From Silos to Synergy: Building Cross-Functional Momentum
- Shahbaz Khan
- Nov 7
- 2 min read
Updated: Nov 10
Client: Thermax | Leading Indian Manufacturing Company
The Challenge: Internal Competition Was Killing External Results
Despite its strong market position, Thermax’s sales team had hit only 50% of their annual target. At first glance, it seemed like a sales performance issue—but a deeper analysis exposed a breakdown in cross-functional collaboration.
Departments were operating in isolation—worse, in competition.
Sales blamed Purchase for delays
Purchase blamed Operations for lack of urgency
Every team believed they were carrying the load, while others dragged it down
The Result:
✖ Delayed customer responses
✖ Missed opportunities
✖ Slow deal closures
✖ Eroding trust and alignment across functions
Leadership had tried everything—from alignment meetings to external consultants. Nothing shifted.
The Solution: One Simulation. One Choice. Collaborate or Compete?
Bottomline designed a simulation to reflect exactly what the business was experiencing in real time—without telling the teams what to do.
Mixed cross-functional teams were given a live business challenge:Limited resources, complex stakeholders, and a choice—compete or collaborate.
Some teams hoarded information, duplicated tasks, and fell into old patterns of mistrust
Others pooled resources, made joint decisions, and responded with speed and strategy
The impact was immediate and measurable:
Collaborative teams outperformed competitive ones by 3–4× in simulated revenue.
The Turning Point: When Data Replaces Opinion
Following the simulation, teams were shown data on how their decisions played out:
Revenue generated
Missed opportunities
Delays caused by poor handoffs
Inefficiencies caused by siloed thinking
This wasn’t a lecture—it was a mirror.
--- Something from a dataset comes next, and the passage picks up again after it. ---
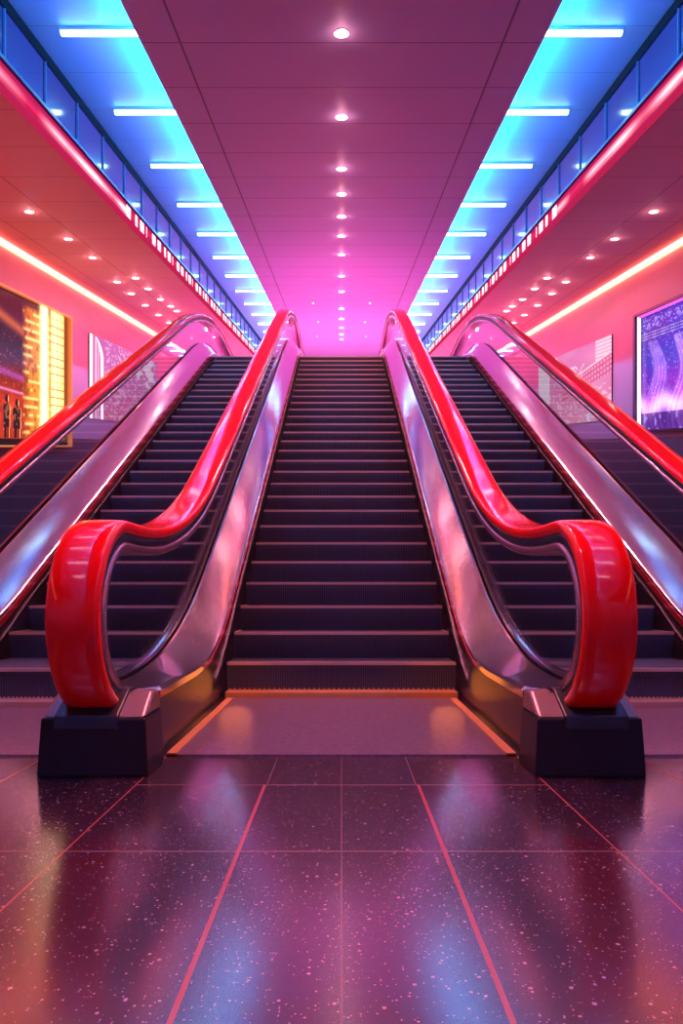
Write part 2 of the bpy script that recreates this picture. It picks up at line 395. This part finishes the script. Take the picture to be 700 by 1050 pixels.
def make_balustrade(po):
    t = empty('escalator_balustrade', (0,0,0), 'x', 'escalator balustrade', 'escalator balustrades')
    # handrail: shallow domed C section
    w = .062
    sec = [(w-.010,-.034),(w-.003,-.031),(w,-.024),(w,-.011),(w-.003,-.004),(w-.010,0),(.024,.0015),(-.024,.0015),(-w+.010,0),(-w+.003,-.004),(-w,-.011),(-w,-.024),(-w+.003,-.031),(-w+.010,-.034)]
    b = MB(); sweep(b, RAIL, sec); b.build('handrail', M['red'], t, smooth=True, auto=50)
    rp = RAIL[2:-3]
    b = MB(); sweep(b, rp, rounded(.055, -.056, -.033, .006)); b.build('handrail_guide', M['black'], t, smooth=True, auto=50)
    b = MB(); sweep(b, rp, rounded(.058, -.084, -.056, .010)); b.build('support_rail', M['chrome'], t, smooth=True, auto=50)
    # glass between the rail and the deck
    def off(path, n):
        out = []
        for i in range(len(path)):
            a = path[max(0,i-1)]; c = path[min(len(path)-1,i+1)]
            tt = Vector((c[0]-a[0], c[1]-a[1])).normalized(); out.append((path[i][0]-tt.y*n, path[i][1]+tt.x*n))
        return out
    top = [p for p in off(RAIL, -.082)]
    top = [p for p in top if p[1] > OUT(p[0])-.01]
    n = len(top); gt = .007; vs = []
    for u in (-gt, gt):
        for p in top:
            vs.append(P(u, p[0], p[1]))
        for p in top:
            dd = 1.75 + (p[0]-top[0][0])*(10.5-1.75)/(top[-1][0]-top[0][0]); dd = p[0]
            vs.append(P(u, dd, OUT(dd)-.012))
    fs = []
    for i in range(n-1):
        fs.append((i, i+1, n+i+1, n+i)); q = 2*n
        fs.append((q+i+1, q+i, q+n+i, q+n+i+1)); fs.append((i+1, i, q+i, q+i+1))
    b = MB(); b.add(vs, fs); b.build('glass_panel', M['glass'], t)
    # decks: sloping steel covers each side of the glass
    for sg in (-1, 1):
        vs = []; m = 5
        for d in DS:
            wi = taper(d)
            ho, hi = OUT(d), INN(d)
            for (u, h) in ((.012, ho-.03), (.012, ho+.006), (.022, ho+.008), (wi-.008, hi+.010), (wi+.004, hi), (wi+.004, hi-.02)):
                vs.append(P(sg*u, d, h))
        m = 6; fs = []
        for i in range(len(DS)-1):
            for k in range(m-1):
                q = (i*m+k, i*m+k+1, (i+1)*m+k+1, (i+1)*m+k)
                fs.append(q if sg > 0 else q[::-1])
        b = MB(); b.add(vs, fs); b.build('deck', M['deck'], t, smooth=True, auto=25)
        # red trim under the deck edge and dark skirt below
        def strip(dlist, fa, fb, u0, u1):
            vs = []
            for d in dlist:
                wi = taper(d)
                for u, h in ((wi+u0, fb(d)), (wi+u1, fb(d)), (wi+u1, fa(d)), (wi+u0, fa(d))): vs.append(P(sg*u, d, h))
            fs = []
            N = len(dlist)
            for i in range(N-1):
                for k in range(4):
                    q = (i*4+k, i*4+(k+1)%4, (i+1)*4+(k+1)%4, (i+1)*4+k); fs.append(q if sg < 0 else q[::-1])
            fs += [(0,1,2,3), ((N-1)*4+3,(N-1)*4+2,(N-1)*4+1,(N-1)*4)]
            b = MB(); b.add(vs, fs); return b
        inc = [d for d in DS if d >= 2.5]
        strip(inc, lambda d: INN(d)-.018, lambda d: INN(d)-.019-.033*min(1., (d-2.5)/.5), -.01, .006).build('edge_trim', M['trim'], t)
        low = lambda d: max(-EYE, -.298+.575*(d-3.0)-.42) if d < 9.2 else LAND-.32
        strip([d for d in DS if d >= 1.82], lambda d: INN(d)-.015, low, -.03, .0).build('skirt', M['skirt'], t)
        sk = [d for d in DS if 2.75 <= d <= 9.3]
        sf = lambda d: INN(d) - .10 - .05*max(0, min(1, (3.3-d)/.6))
        strip(sk, lambda d: sf(d)+.009, lambda d: sf(d)-.004, -.005, .005).build('skirt_bead', M['strip'], t)
    # newel pedestal
    wb, wt = .134, .126
    b = MB(); hb, h1, h2 = -EYE, -.302, -.25
    d0, d0t, d1, d2 = 1.685, 1.692, 1.79, 1.845
    vs = [P(-wb,d0,hb),P(wb,d0,hb),P(wb,d2,hb),P(-wb,d2,hb),P(-wt,d0t,h1),P(wt,d0t,h1),P(wt,d2,h1),P(-wt,d2,h1)]
    b.hexa([(p[0]+po*S,p[1],p[2]) for p in vs]); b.build('pedestal', M['pedestal'], t, bevel=.006)
    b = MB(); w2 = .122
    vs = [P(-wt,d0t,h1),P(wt,d0t,h1),P(wt,d2,h1),P(-wt,d2,h1),P(-w2,d1-.005,h2),P(w2,d1-.005,h2),P(w2,d2,h2),P(-w2,d2,h2)]
    b.hexa([(p[0]+po*S,p[1],p[2]) for p in vs]); cap = b.build('pedestal_cap', M['cap'], t, bevel=.012)
    b = MB(); pw = .078; sl = (.052/.093)
    pr = [(1.683,-.330),(1.690,-.296),(1.786,-.243),(1.83,-.243),(1.83,-.26),(1.70,-.330)]
    vs = [P(-pw,d,h) for d, h in pr] + [P(pw,d,h) for d, h in pr]; m = len(pr)
    b.add(vs, [tuple(range(m)), tuple(range(2*m-1,m-1,-1))] + [(k, m+k, m+(k+1)%m, (k+1)%m) for k in range(m)])
    b.build('handrail_pocket', M['black'], t, bevel=.006)
    # top newel base
    b = MB(); b.box(-.11, .11, 10.2, 10.75, LAND, LAND+.2); b.build('top_base', M['pedestal'], t, bevel=.01)
    return t
BAL = {-1: make_balustrade(.016), 1: make_balustrade(-.016)}
spots = [(-.615, 'left balustrade of the middle escalator, with its rounded red handrail end in full view'),
         (.615, 'right balustrade of the middle escalator, with its rounded red handrail end in full view'),
         (-1.652, 'outermost left escalator balustrade, running in from the left edge of the picture'),
         (1.652, 'outermost right escalator balustrade, running in from the right edge of the picture')]
for i, (X, lab) in enumerate(spots):
    o = BAL[-1 if X < 0 else 1] if i < 2 else copy_tree(BAL[-1 if X < 0 else 1])
    o.location = (X*S, 0 if i < 2 else .12*S, 0); o['label'] = lab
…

And it landed hard.
For many, it was the first time they saw that internal rivalry was directly impacting client outcomes and business growth.
The Shift: From Finger-Pointing to Shared Ownership
With the data as the baseline, Bottomline introduced cross-functional trust frameworks—giving teams the tools to:
Share accountability without blame
Communicate needs upstream and downstream
Shift from task-first to outcome-first collaboration
The Bottomline Impact
Post-program, the behavioral shift was visible and lasting:
✔ Sales began involving support teams earlier in the cycle
✔ Purchase and Operations adopted a proactive posture
✔ Cross-functional meetings became action-focused, not defensive
✔ Friction dropped, response times improved, and execution velocity increased
“The simulation showed us what we were really doing—and what we could be doing instead.”
When teams stopped competing internally, they started winning externally.